GIVEN DATA:
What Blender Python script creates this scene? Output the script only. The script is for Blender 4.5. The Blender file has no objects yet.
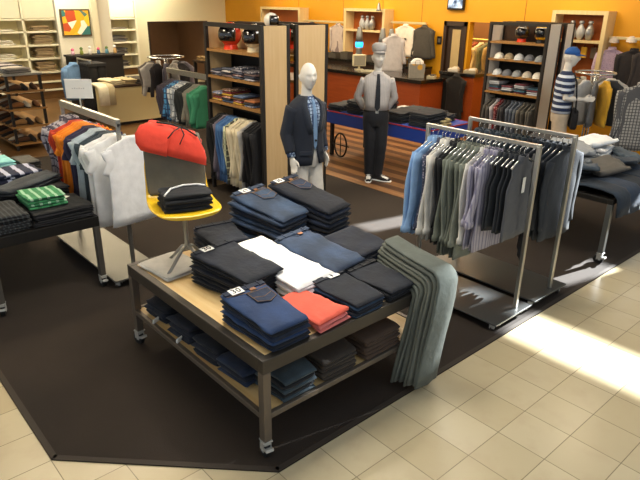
import bpy, math, random
from mathutils import Vector, Matrix, noise

# ------------------------------------------------------------------ camera, world, lights, exposure
sc = bpy.context.scene
col = sc.collection
R = random.Random(7)
F_PX, PITCH, ROLL, YAW, CAM_H = 593.0, .3852, .0135, .7307, 2.4
cd = bpy.data.cameras.new('camera'); cam = bpy.data.objects.new('camera', cd); col.objects.link(cam)
cd.sensor_fit = 'HORIZONTAL'; cd.sensor_width = 36; cd.lens = F_PX / 640 * 36; cd.clip_start = .05
cp, sp = math.cos(PITCH), math.sin(PITCH)
ry = Matrix.Rotation(-YAW, 3, 'Z')
r0, d0, fw = ry @ Vector((1, 0, 0)), ry @ Vector((0, -sp, -cp)), ry @ Vector((0, cp, -sp))
cr, sr = math.cos(ROLL), math.sin(ROLL)
rt, dn = r0 * cr - d0 * sr, r0 * sr + d0 * cr
m3 = Matrix((rt, -dn, -fw)).transposed()
cam.matrix_world = Matrix.Translation((0, 0, CAM_H)) @ m3.to_4x4()
sc.camera = cam
sc.view_settings.view_transform = 'Standard'; sc.view_settings.look = 'None'
sc.view_settings.gamma = 1; sc.view_settings.use_curve_mapping = False
sc.view_settings.exposure = 0.0

w = bpy.data.worlds.new('mall_daylight'); sc.world = w; w.use_nodes = True
w.node_tree.nodes['Background'].inputs[0].default_value = (.86, .93, 1, 1)
w.node_tree.nodes['Background'].inputs[1].default_value = .62

def light(name, kind, loc, power, colour, size=.3, target=None, sx=None, **kw):
    ld = bpy.data.lights.new(name, kind); o = bpy.data.objects.new(name, ld); col.objects.link(o)
    ld.energy = power; ld.color = colour; o.location = loc
    if kind == 'AREA':
        ld.shape = 'RECTANGLE' if sx else 'DISK'; ld.size = sx or size
        if sx: ld.size_y = size
    for k, v in kw.items(): setattr(ld, k, v)
    if target is not None:
        o.rotation_euler = (Vector(target) - Vector(loc)).to_track_quat('-Z', 'Y').to_euler()
    return o

sun_dir = Vector((-1, .22, -.51)).normalized()
sd = bpy.data.lights.new('sun', 'SUN'); so = bpy.data.objects.new('sun', sd); col.objects.link(so)
sd.energy = 48; sd.angle = math.radians(.6); sd.color = (.93, .98, 1)
so.rotation_euler = sun_dir.to_track_quat('-Z', 'Y').to_euler(); so.location = (14, -3, 8)
WARM, WHITE = (1, .83, .58), (1, .94, .83)
light('ceiling_panel', 'AREA', (2.3, 3.2, 3.25), 60, WHITE, .8, sx=1.6)
light('ceiling_panel', 'AREA', (2.6, 6.4, 3.25), 70, WARM, .8, sx=1.6)
light('ceiling_panel', 'AREA', (5.2, 4.2, 3.25), 60, WHITE, .8, sx=1.6)
light('ceiling_panel', 'AREA', (7.6, 6.0, 3.25), 80, WARM, .8, sx=1.6)
light('ceiling_panel', 'AREA', (4.4, 11.8, 3.25), 130, WARM, 1.2, sx=2)
light('ceiling_panel', 'AREA', (8.2, 9.6, 3.25), 90, WARM, .8, sx=2)
light('wall_washer', 'AREA', (9.7, 6.4, 3.2), 62, WARM, .4, target=(10.7, 6.4, 1.4), sx=4.5)
light('wall_washer', 'AREA', (9.7, 11.5, 3.2), 62, WARM, .4, target=(10.7, 11.5, 1.4), sx=5)
light('wall_washer', 'AREA', (6.4, 14.4, 3.2), 210, (1, .93, .76), .4, target=(5.2, 16.4, 1.2), sx=5)
light('spot_on_table', 'SPOT', (2.9, 3.9, 3.2), 130, WHITE, target=(2.2, 2.85, .8), spot_size=math.radians(34), spot_blend=.8, shadow_soft_size=.06)
light('downlight', 'AREA', (7.1, 2.6, 3.2), 14, WARM, .16)
light('downlight', 'AREA', (4.9, 2.9, 3.2), 18, WARM, .16)
light('downlight', 'AREA', (1.2, 6.2, 3.2), 18, WARM, .16)

light('recess_fill', 'AREA', (9.0, 17.3, 2.15), 7, WARM, .3)  # fill light added inside the recess to brighten its walls
light('passage_lamp', 'AREA', (11.5, 8.2, 2.9), 30, WARM, .4)

# ------------------------------------------------------------------ materials
def lin(h):
    h = h.lstrip('#'); c = [int(h[i:i + 2], 16) / 255 for i in (0, 2, 4)]
    return tuple(x / 12.92 if x <= .04045 else ((x + .055) / 1.055) ** 2.4 for x in c) + (1,)
MATS = {}
def nt(name):
    m = bpy.data.materials.new(name); m.use_nodes = True
    t = m.node_tree; b = t.nodes['Principled BSDF']
    return m, t, b, t.nodes, t.links
def mixc(t, fac, a, b):
    n = t.nodes.new('ShaderNodeMix'); n.data_type = 'RGBA'
    if isinstance(fac, float): n.inputs[0].default_value = fac
    else: t.links.new(fac, n.inputs[0])
    for v, i in ((a, 6), (b, 7)):
        if isinstance(v, tuple): n.inputs[i].default_value = v
        else: t.links.new(v, n.inputs[i])
    return n.outputs[2]
def coords(t, scale=(1, 1, 1), rot=(0, 0, 0), loc=(0, 0, 0)):
    tc = t.nodes.new('ShaderNodeTexCoord'); mp = t.nodes.new('ShaderNodeMapping')
    mp.inputs['Scale'].default_value = scale; mp.inputs['Rotation'].default_value = rot; mp.inputs['Location'].default_value = loc
    t.links.new(tc.outputs['Object'], mp.inputs[0]); return mp.outputs[0]
def noise_tex(t, vec, scale, detail=3):
    n = t.nodes.new('ShaderNodeTexNoise'); n.inputs['Scale'].default_value = scale; n.inputs['Detail'].default_value = detail
    t.links.new(vec, n.inputs['Vector']); return n.outputs[0]
def ramp(t, fac, *stops):
    r = t.nodes.new('ShaderNodeValToRGB'); e = r.color_ramp.elements
    while len(e) < len(stops): e.new(.5)
    for i, (p, c) in enumerate(stops): e[i].position = p; e[i].color = c
    t.links.new(fac, r.inputs[0]); return r.outputs[0]
def scl(c, k): return tuple(min(1, x * k) for x in c[:3]) + (1,)
def bump(t, b, h, s=.3, d=.01):
    n = t.nodes.new('ShaderNodeBump'); n.inputs['Strength'].default_value = s; n.inputs['Distance'].default_value = d
    t.links.new(h, n.inputs['Height']); t.links.new(n.outputs[0], b.inputs['Normal'])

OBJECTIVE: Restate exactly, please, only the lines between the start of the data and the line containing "w.node_tree.nodes['Background'].inputs[1].default_value = .62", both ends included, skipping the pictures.

FULL OUTPUT:
What Blender Python script creates this scene? Output the script only. The script is for Blender 4.5. The Blender file has no objects yet.
import bpy, math, random
from mathutils import Vector, Matrix, noise

# ------------------------------------------------------------------ camera, world, lights, exposure
sc = bpy.context.scene
col = sc.collection
R = random.Random(7)
F_PX, PITCH, ROLL, YAW, CAM_H = 593.0, .3852, .0135, .7307, 2.4
cd = bpy.data.cameras.new('camera'); cam = bpy.data.objects.new('camera', cd); col.objects.link(cam)
cd.sensor_fit = 'HORIZONTAL'; cd.sensor_width = 36; cd.lens = F_PX / 640 * 36; cd.clip_start = .05
cp, sp = math.cos(PITCH), math.sin(PITCH)
ry = Matrix.Rotation(-YAW, 3, 'Z')
r0, d0, fw = ry @ Vector((1, 0, 0)), ry @ Vector((0, -sp, -cp)), ry @ Vector((0, cp, -sp))
cr, sr = math.cos(ROLL), math.sin(ROLL)
rt, dn = r0 * cr - d0 * sr, r0 * sr + d0 * cr
m3 = Matrix((rt, -dn, -fw)).transposed()
cam.matrix_world = Matrix.Translation((0, 0, CAM_H)) @ m3.to_4x4()
sc.camera = cam
sc.view_settings.view_transform = 'Standard'; sc.view_settings.look = 'None'
sc.view_settings.gamma = 1; sc.view_settings.use_curve_mapping = False
sc.view_settings.exposure = 0.0

w = bpy.data.worlds.new('mall_daylight'); sc.world = w; w.use_nodes = True
w.node_tree.nodes['Background'].inputs[0].default_value = (.86, .93, 1, 1)
w.node_tree.nodes['Background'].inputs[1].default_value = .62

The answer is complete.